++++ INPUT RECORDS ++++

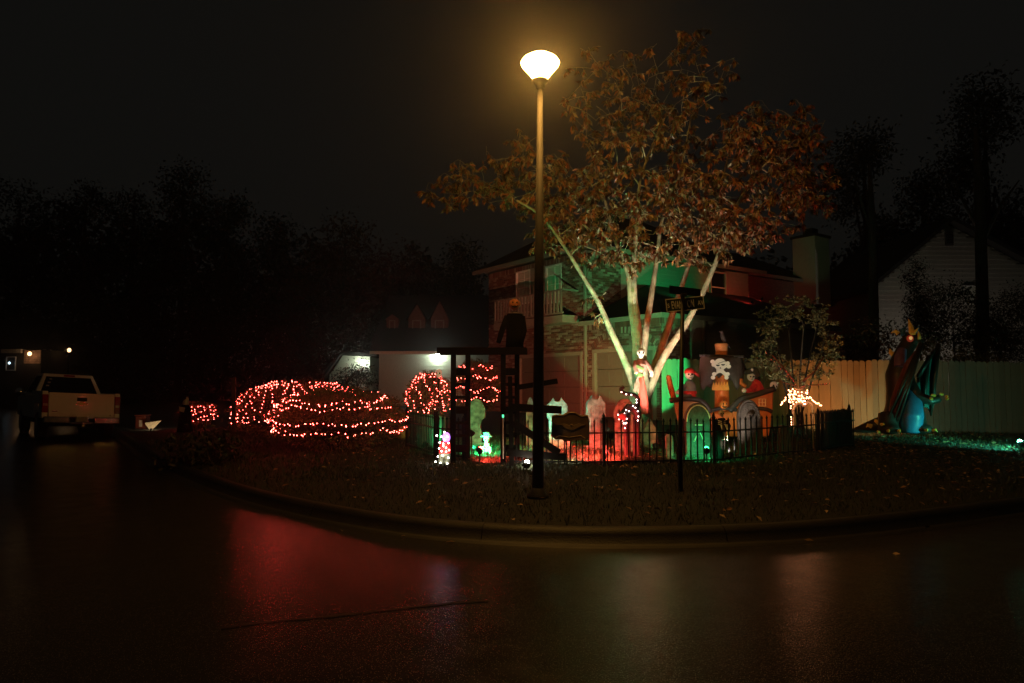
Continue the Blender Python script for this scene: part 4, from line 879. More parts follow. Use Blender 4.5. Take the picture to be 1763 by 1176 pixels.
flood('added red floodlight on a short stake washing the grass behind the fence', G(1052, 798), G(1052, 798) + V((-.15, .5, 0)), RED, 1150, 92, 20, 0.8, h=.45)  # extra lamp put in to brighten the red pool on the grass
flood('added white floodlight on a short stake washing the grass below the wooden board', G(975, 800), G(975, 800) + V((.1, .5, 0)), (1, .95, .6), 60, 100, 20, 0.8, h=.42)  # added only to brighten the grass under the board
flood('green floodlight at the fence foot below the ship', G(1217, 797), G(1212, 790), GRN, 60, 150, 12, 0.9, dome=True, h=.2)
flood('green floodlight behind the short left fence panel', G(733, 777) + V((-.02, .12, 0)), pA.lerp(pA2, .55) + V((.25, .42, .3)), GRN, 26, 165, 30, 1.0)
flood('green floodlight lighting the grass behind the gate', G(815, 785), P(833, 745, 13.8), GRN, 110, 165, 30, 1.0)
flood('added green floodlight on a short stake washing the grass in the gateway', G(812, 787), G(812, 787) + V((.3, .4, 0)), GRN, 480, 105, 20, 0.8, h=.42)  # extra lamp added for the green pool in the gateway
flood('green floodlight glowing at the right edge of the lawn', G(1758, 775), P(1580, 690, 17), TEAL, 55, 130, 90, 0.9, dome=True)
flood('added green floodlight on a short stake washing the leaves at the right edge', G(1775, 779), G(1690, 770), TEAL, 170, 80, 20, 0.8, h=.25)  # added lamp just out of view, brightens the leaf strip
flood('amber floodlight hidden behind the folded fence panels', GD(1432, 16.6), P(1500, 660, 18.1), (1, .42, .12), 150, 120, 25)
flood('added green floodlight by the tree foot aimed at the garage corner', GD(1150, 15.6), H(SW + 1.1, 0, 2.8), GRN, 1600, 34, 25, .2)  # unseen lamp added to turn the garage corner green
flood('added green floodlight lighting the notched tombstones', GD(925, 12.6), P(970, 705, 13.4), TEAL, 170, 75, 15)  # added lamp behind the gate for the green on the stones
flood('added white floodlight on the lawn aimed at the house front', GD(1040, 14.8), H(2.4, 0, 5.2), (1.0, 0.98, 0.52), 780, 70, 20)  # unseen lamp added to brighten the upper house front
def roofz(s_): return EW + .06 + (s_ - SW + .45) * 1.55 / (-SW + .43)
flood('added green floodlight on the garage roof aimed at the upper siding', H(-2.3, 3.0, roofz(-2.3)), H(0, 3.6, 5.9), GRN, 75, 140, 8, 0.7)  # made-up roof fixture that greens the upper siding
flood('added red floodlight on the garage roof aimed at the upper window', H(-1.6, 7.0, roofz(-1.6)), H(0, 7.6, 5.7), RED, 32, 130, 8, 0.7)  # made-up roof fixture giving the upper window its red
flood('added red floodlight at the roof corner aimed at the rear wall', H(-.7, 8.9, roofz(-.7)), H(2, 11.5, 5.6), RED, 60, 90, 8, 0.7)  # invented lamp, put here to redden the rear wall
flood('added red floodlight aimed at the left garage door', GD(1036, 15.0), H(3.0, 0, 1.9), RED, 1500, 40, 25, .35)  # unseen lamp added for the red on the left door
flood('added red floodlight aimed at the garage door behind the tree', GD(1046, 16.2), H(-1.0, 0, 1.5), RED, 900, 24, 15, .12)  # unseen lamp added to throw the red disc on this door
flood('added green floodlight at the tree foot shining into the lower crown', GD(1078, 13.7), P(1030, 400, 14), GRN, 330, 58, 10)  # added for the green tint of the lower leaves
flood('added red floodlight at the tree foot shining into the right crown', GD(1140, 13.5), P(1200, 390, 14.6), RED, 230, 55, 10)  # added for the red tint in the right of the crown
flood('added warm floodlight behind the skeleton lighting the myrtle', GD(1345, 15.3), P(1372, 560, 17), (1, .88, .6), 80, 70, 15)  # added behind the props to brighten the myrtle leaves
flood('added warm floodlight behind the fence aimed at the skull sail', GD(1256, 11.5), P(1243, 640, 14.4), (1, .82, .62), 190, 52, 15)  # added to brighten the sail; an unseen fixture
flood('added pale floodlight behind the board fence aimed at the gable', GD(1640, 28.3), P(1645, 440, 31), (1.0, 0.86, 0.72), 150, 125, 10)  # invented uplight, brightens the gable from behind the fence
flood('added green floodlight on the garage roof aimed at the chimney', H(-2.4, 7.8, roofz(-2.4)), V((cb.x, cb.y, 8)), (.25, 1, .45), 80, 22, 8)  # made-up roof fixture that lights the chimney green
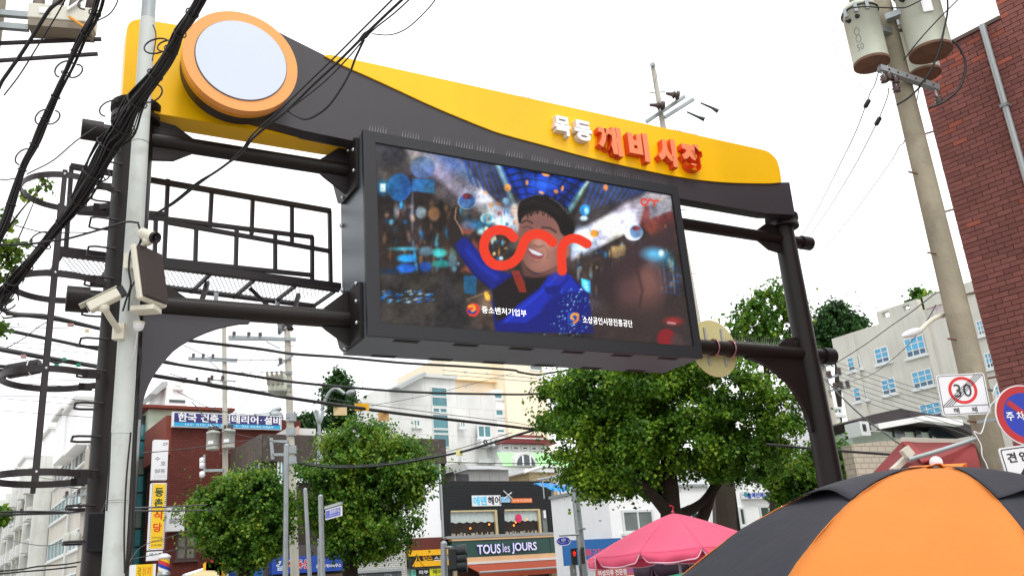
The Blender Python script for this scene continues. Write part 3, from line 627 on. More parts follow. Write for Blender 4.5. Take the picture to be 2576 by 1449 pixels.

++++

## BRIEF
Transcribe all entries above exactly. Drop the pictures.

## ANSWER TO THE TASK
Continue the Blender Python script for this scene: part 4, from line 879. More parts follow. Use Blender 4.5. Take the picture to be 1763 by 1176 pixels.
flood('added red floodlight on a short stake washing the grass behind the fence', G(1052, 798), G(1052, 798) + V((-.15, .5, 0)), RED, 1150, 92, 20, 0.8, h=.45)  # extra lamp put in to brighten the red pool on the grass
flood('added white floodlight on a short stake washing the grass below the wooden board', G(975, 800), G(975, 800) + V((.1, .5, 0)), (1, .95, .6), 60, 100, 20, 0.8, h=.42)  # added only to brighten the grass under the board
flood('green floodlight at the fence foot below the ship', G(1217, 797), G(1212, 790), GRN, 60, 150, 12, 0.9, dome=True, h=.2)
flood('green floodlight behind the short left fence panel', G(733, 777) + V((-.02, .12, 0)), pA.lerp(pA2, .55) + V((.25, .42, .3)), GRN, 26, 165, 30, 1.0)
flood('green floodlight lighting the grass behind the gate', G(815, 785), P(833, 745, 13.8), GRN, 110, 165, 30, 1.0)
flood('added green floodlight on a short stake washing the grass in the gateway', G(812, 787), G(812, 787) + V((.3, .4, 0)), GRN, 480, 105, 20, 0.8, h=.42)  # extra lamp added for the green pool in the gateway
flood('green floodlight glowing at the right edge of the lawn', G(1758, 775), P(1580, 690, 17), TEAL, 55, 130, 90, 0.9, dome=True)
flood('added green floodlight on a short stake washing the leaves at the right edge', G(1775, 779), G(1690, 770), TEAL, 170, 80, 20, 0.8, h=.25)  # added lamp just out of view, brightens the leaf strip
flood('amber floodlight hidden behind the folded fence panels', GD(1432, 16.6), P(1500, 660, 18.1), (1, .42, .12), 150, 120, 25)
flood('added green floodlight by the tree foot aimed at the garage corner', GD(1150, 15.6), H(SW + 1.1, 0, 2.8), GRN, 1600, 34, 25, .2)  # unseen lamp added to turn the garage corner green
flood('added green floodlight lighting the notched tombstones', GD(925, 12.6), P(970, 705, 13.4), TEAL, 170, 75, 15)  # added lamp behind the gate for the green on the stones
flood('added white floodlight on the lawn aimed at the house front', GD(1040, 14.8), H(2.4, 0, 5.2), (1.0, 0.98, 0.52), 780, 70, 20)  # unseen lamp added to brighten the upper house front
def roofz(s_): return EW + .06 + (s_ - SW + .45) * 1.55 / (-SW + .43)
flood('added green floodlight on the garage roof aimed at the upper siding', H(-2.3, 3.0, roofz(-2.3)), H(0, 3.6, 5.9), GRN, 75, 140, 8, 0.7)  # made-up roof fixture that greens the upper siding
flood('added red floodlight on the garage roof aimed at the upper window', H(-1.6, 7.0, roofz(-1.6)), H(0, 7.6, 5.7), RED, 32, 130, 8, 0.7)  # made-up roof fixture giving the upper window its red
flood('added red floodlight at the roof corner aimed at the rear wall', H(-.7, 8.9, roofz(-.7)), H(2, 11.5, 5.6), RED, 60, 90, 8, 0.7)  # invented lamp, put here to redden the rear wall
flood('added red floodlight aimed at the left garage door', GD(1036, 15.0), H(3.0, 0, 1.9), RED, 1500, 40, 25, .35)  # unseen lamp added for the red on the left door
flood('added red floodlight aimed at the garage door behind the tree', GD(1046, 16.2), H(-1.0, 0, 1.5), RED, 900, 24, 15, .12)  # unseen lamp added to throw the red disc on this door
flood('added green floodlight at the tree foot shining into the lower crown', GD(1078, 13.7), P(1030, 400, 14), GRN, 330, 58, 10)  # added for the green tint of the lower leaves
flood('added red floodlight at the tree foot shining into the right crown', GD(1140, 13.5), P(1200, 390, 14.6), RED, 230, 55, 10)  # added for the red tint in the right of the crown
flood('added warm floodlight behind the skeleton lighting the myrtle', GD(1345, 15.3), P(1372, 560, 17), (1, .88, .6), 80, 70, 15)  # added behind the props to brighten the myrtle leaves
flood('added warm floodlight behind the fence aimed at the skull sail', GD(1256, 11.5), P(1243, 640, 14.4), (1, .82, .62), 190, 52, 15)  # added to brighten the sail; an unseen fixture
flood('added pale floodlight behind the board fence aimed at the gable', GD(1640, 28.3), P(1645, 440, 31), (1.0, 0.86, 0.72), 150, 125, 10)  # invented uplight, brightens the gable from behind the fence
flood('added green floodlight on the garage roof aimed at the chimney', H(-2.4, 7.8, roofz(-2.4)), V((cb.x, cb.y, 8)), (.25, 1, .45), 80, 22, 8)  # made-up roof fixture that lights the chimney green
The Blender Python script for this scene continues. Write part 3, from line 627 on. More parts follow. Write for Blender 4.5. Take the picture to be 2576 by 1449 pixels.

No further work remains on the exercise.